Lijkt het wat?
Ineens kon ik volmondig ‘ja!’ zeggen. Sinds mijn installatie als wethouder twee maanden geleden vragen veel mensen of het leuk is. Soms heel enthousiast, soms met een vies gezicht alsof het om kikkerbilletjes gaat en soms in afwachting van bijzondere verhalen. Meestal zeg ik ‘ja’ maar vraag ik me vertwijfeld af of je dat na een paar weken al kunt zeggen. Want het is overweldigend, mooi, bijzonder en prachtig tegelijkertijd. Zoals dat is als je net aan iets begint wat je heel graag wil.

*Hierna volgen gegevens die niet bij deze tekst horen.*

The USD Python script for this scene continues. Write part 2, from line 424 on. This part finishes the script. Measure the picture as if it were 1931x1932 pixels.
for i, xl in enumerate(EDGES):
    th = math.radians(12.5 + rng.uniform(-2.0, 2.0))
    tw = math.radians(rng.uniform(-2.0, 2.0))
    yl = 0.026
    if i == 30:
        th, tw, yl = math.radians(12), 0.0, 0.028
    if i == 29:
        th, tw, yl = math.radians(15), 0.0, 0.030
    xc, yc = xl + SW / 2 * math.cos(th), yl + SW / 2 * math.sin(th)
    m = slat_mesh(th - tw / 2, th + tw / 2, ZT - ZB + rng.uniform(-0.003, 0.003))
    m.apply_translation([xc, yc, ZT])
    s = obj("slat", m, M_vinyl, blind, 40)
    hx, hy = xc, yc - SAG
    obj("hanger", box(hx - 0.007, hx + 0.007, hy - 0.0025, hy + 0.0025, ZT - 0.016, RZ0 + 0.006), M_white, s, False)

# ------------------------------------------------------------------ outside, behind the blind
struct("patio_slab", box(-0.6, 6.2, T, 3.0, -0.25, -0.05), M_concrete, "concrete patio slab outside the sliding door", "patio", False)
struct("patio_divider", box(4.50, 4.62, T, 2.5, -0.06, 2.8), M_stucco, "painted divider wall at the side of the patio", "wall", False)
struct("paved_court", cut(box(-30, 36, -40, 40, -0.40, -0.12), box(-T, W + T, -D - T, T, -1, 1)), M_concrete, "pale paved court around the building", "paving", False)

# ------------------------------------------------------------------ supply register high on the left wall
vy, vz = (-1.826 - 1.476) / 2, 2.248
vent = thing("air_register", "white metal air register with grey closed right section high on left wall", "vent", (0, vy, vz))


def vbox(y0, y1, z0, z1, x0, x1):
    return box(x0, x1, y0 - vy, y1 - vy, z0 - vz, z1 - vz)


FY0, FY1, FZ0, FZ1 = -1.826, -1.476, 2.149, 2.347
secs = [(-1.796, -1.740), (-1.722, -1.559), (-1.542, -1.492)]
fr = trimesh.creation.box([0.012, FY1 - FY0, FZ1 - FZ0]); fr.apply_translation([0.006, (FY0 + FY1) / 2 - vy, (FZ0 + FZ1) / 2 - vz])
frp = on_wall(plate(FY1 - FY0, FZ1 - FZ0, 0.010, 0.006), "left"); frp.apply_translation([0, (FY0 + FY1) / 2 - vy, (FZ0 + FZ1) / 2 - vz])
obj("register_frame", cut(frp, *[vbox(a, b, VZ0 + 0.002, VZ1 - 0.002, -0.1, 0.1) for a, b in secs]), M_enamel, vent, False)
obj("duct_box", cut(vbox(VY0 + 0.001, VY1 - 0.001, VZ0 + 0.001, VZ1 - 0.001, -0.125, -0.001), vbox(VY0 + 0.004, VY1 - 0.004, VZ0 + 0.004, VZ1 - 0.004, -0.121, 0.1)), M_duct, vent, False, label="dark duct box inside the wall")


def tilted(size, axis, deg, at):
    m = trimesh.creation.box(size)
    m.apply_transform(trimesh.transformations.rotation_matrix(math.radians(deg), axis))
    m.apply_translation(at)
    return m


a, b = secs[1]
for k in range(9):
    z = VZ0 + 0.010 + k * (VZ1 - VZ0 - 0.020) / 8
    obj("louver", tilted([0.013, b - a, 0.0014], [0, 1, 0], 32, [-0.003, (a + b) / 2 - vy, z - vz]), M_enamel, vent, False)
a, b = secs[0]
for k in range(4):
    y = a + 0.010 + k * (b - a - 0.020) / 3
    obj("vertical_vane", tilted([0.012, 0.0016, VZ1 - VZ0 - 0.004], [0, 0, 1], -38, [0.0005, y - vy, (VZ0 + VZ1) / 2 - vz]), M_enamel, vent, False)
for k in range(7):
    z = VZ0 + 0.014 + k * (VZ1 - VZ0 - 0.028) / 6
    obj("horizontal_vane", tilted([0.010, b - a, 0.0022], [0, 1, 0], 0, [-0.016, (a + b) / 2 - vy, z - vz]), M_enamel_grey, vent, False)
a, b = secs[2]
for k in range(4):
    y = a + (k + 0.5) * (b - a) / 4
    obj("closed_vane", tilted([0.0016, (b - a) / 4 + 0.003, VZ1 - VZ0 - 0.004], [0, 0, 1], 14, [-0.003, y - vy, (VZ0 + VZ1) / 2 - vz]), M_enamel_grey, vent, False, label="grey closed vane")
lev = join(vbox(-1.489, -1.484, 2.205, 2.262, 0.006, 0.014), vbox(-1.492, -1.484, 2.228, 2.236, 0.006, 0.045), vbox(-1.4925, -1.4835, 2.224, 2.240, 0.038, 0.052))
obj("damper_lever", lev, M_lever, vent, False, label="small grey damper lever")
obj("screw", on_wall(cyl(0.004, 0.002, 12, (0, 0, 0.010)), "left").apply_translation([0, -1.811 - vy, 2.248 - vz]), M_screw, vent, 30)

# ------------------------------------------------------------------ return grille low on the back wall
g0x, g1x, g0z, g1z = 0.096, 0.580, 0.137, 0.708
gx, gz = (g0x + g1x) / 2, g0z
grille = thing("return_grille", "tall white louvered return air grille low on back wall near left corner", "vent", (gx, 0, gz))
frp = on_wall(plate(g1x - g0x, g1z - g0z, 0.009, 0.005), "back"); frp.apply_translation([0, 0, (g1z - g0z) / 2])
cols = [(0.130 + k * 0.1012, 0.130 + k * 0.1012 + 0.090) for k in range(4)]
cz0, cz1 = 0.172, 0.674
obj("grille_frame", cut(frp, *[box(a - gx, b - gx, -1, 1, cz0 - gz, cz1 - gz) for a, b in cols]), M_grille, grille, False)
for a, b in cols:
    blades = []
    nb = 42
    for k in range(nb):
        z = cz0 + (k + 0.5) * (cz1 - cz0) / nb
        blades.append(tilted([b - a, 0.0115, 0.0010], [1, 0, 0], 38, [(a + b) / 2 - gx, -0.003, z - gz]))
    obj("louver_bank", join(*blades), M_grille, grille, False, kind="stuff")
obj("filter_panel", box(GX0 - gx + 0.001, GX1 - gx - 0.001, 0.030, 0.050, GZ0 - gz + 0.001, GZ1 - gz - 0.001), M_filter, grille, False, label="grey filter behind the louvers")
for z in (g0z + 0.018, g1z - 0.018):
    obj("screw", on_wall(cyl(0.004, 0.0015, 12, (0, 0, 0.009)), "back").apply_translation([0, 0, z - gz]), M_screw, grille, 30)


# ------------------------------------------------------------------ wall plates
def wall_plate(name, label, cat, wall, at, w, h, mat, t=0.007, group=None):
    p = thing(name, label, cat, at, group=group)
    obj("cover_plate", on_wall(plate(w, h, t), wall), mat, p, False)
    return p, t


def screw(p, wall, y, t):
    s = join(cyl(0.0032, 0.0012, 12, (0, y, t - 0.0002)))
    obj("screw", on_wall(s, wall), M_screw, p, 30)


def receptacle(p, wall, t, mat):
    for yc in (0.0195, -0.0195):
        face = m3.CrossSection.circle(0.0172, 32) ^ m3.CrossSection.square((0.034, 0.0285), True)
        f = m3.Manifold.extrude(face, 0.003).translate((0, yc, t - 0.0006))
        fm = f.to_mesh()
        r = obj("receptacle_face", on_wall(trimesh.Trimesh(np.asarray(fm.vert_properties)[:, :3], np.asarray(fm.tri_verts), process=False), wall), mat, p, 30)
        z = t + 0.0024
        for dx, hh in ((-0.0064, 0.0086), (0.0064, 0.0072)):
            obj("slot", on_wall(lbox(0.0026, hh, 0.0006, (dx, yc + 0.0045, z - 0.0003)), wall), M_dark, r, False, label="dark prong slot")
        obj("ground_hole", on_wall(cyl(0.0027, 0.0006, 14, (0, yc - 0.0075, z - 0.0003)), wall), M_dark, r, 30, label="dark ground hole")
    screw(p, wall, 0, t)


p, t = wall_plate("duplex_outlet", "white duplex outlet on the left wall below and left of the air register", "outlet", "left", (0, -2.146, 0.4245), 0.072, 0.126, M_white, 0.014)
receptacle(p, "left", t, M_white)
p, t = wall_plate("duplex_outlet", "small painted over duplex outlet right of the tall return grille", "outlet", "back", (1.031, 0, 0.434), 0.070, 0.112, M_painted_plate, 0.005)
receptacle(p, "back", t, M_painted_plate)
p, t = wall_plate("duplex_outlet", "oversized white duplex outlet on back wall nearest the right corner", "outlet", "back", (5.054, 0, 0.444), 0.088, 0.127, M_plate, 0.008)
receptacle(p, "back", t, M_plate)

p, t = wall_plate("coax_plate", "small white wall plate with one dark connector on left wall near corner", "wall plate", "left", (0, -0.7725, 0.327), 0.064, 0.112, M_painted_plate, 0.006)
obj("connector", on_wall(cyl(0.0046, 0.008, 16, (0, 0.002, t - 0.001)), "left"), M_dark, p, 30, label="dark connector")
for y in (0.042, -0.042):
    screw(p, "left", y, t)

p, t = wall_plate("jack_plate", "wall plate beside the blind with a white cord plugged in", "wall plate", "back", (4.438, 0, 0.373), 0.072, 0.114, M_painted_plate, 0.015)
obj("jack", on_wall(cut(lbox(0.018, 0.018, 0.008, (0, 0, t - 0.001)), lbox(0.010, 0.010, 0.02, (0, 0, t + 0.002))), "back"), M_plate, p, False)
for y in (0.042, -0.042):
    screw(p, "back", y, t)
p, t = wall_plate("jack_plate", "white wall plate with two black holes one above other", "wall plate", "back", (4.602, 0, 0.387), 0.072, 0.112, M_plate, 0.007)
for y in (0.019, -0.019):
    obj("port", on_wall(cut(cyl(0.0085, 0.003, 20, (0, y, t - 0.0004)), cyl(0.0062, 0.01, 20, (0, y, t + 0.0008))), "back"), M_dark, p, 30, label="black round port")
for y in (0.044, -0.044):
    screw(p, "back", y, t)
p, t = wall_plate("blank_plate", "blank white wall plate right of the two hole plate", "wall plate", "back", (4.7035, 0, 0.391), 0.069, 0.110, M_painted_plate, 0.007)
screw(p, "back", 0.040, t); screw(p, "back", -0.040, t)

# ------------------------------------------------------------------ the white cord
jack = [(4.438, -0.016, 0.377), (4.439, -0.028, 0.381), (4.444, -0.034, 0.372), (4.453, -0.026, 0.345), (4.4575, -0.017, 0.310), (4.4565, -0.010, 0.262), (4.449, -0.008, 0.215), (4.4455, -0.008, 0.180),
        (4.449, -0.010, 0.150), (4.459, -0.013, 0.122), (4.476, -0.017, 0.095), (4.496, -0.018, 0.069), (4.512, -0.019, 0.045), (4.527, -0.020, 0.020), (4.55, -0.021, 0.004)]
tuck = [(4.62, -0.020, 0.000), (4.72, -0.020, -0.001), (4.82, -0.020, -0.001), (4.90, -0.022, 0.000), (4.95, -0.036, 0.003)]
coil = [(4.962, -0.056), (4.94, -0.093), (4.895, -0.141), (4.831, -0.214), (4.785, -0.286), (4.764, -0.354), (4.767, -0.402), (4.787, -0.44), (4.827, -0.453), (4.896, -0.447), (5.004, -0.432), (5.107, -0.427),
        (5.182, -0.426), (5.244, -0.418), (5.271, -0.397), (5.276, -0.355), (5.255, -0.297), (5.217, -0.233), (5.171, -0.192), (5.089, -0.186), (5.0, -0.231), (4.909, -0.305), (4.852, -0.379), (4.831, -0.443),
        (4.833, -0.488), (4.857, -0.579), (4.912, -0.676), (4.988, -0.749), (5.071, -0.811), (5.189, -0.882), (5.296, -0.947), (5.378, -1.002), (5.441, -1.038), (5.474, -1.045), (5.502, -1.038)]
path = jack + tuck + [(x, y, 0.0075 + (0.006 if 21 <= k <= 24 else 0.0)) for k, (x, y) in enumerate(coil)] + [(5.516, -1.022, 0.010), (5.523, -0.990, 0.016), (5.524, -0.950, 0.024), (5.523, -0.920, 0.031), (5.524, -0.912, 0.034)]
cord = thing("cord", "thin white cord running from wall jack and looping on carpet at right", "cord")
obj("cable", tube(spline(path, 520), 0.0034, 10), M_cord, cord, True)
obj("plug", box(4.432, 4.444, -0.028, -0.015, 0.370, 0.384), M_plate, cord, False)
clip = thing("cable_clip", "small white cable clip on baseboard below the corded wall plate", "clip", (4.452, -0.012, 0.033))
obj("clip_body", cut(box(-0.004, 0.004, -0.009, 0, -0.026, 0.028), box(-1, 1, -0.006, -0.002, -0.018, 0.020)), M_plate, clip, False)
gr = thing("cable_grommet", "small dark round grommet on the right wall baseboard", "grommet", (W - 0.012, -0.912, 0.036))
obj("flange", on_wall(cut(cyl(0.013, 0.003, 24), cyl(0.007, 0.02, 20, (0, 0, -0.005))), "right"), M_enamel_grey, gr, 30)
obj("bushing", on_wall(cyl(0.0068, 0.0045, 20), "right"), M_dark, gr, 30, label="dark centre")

En het zijn zulke volle weken, die bijzondere verhalen heb ik dus al. Bijvoorbeeld over de internationale transgenderdag waar ik mocht spreken ter nagedachtenis aan de 335 transgenders, vermoord in het afgelopen jaar. Of over het echtpaar dat 65 jaar getrouwd is en waarvan de man terwijl hij de thee inschenkt uitlegt dat zijn vrouw al die jaren voor hem heeft gezorgd en hij dat nu voor haar mag doen. Of over Joop die me ‘s avonds belt over een gezin dat in die heftige sneeuwbui in een auto dreigt te moeten slapen. Of over de gesprekken met ouderen in Westenhage en het Zonnehuis. Of over de dochter van Yvonne die ‘er klaar mee is’ dat de PvdA niet opkomt voor kwetsbare ouderen met een migratieachtergrond en daarom Denk stemt. Of over de jonge gescheiden vrouw die nog voor de kerst met haar dochter terecht kon in één van de eerste sociale huurwoningen die we in de versnellingsactie hebben gebouwd. Of over het inpakken van kerstpakketten voor minima die ik na het opscheppen van het kerstdiner ook mocht uitdelen in de WRZV hallen. Of over al die andere mooie, warme momenten waarin ik wethouder mocht zijn van alle Zwollenaren. En dat is superleuk, meer dan leuk, gigantisch leuk.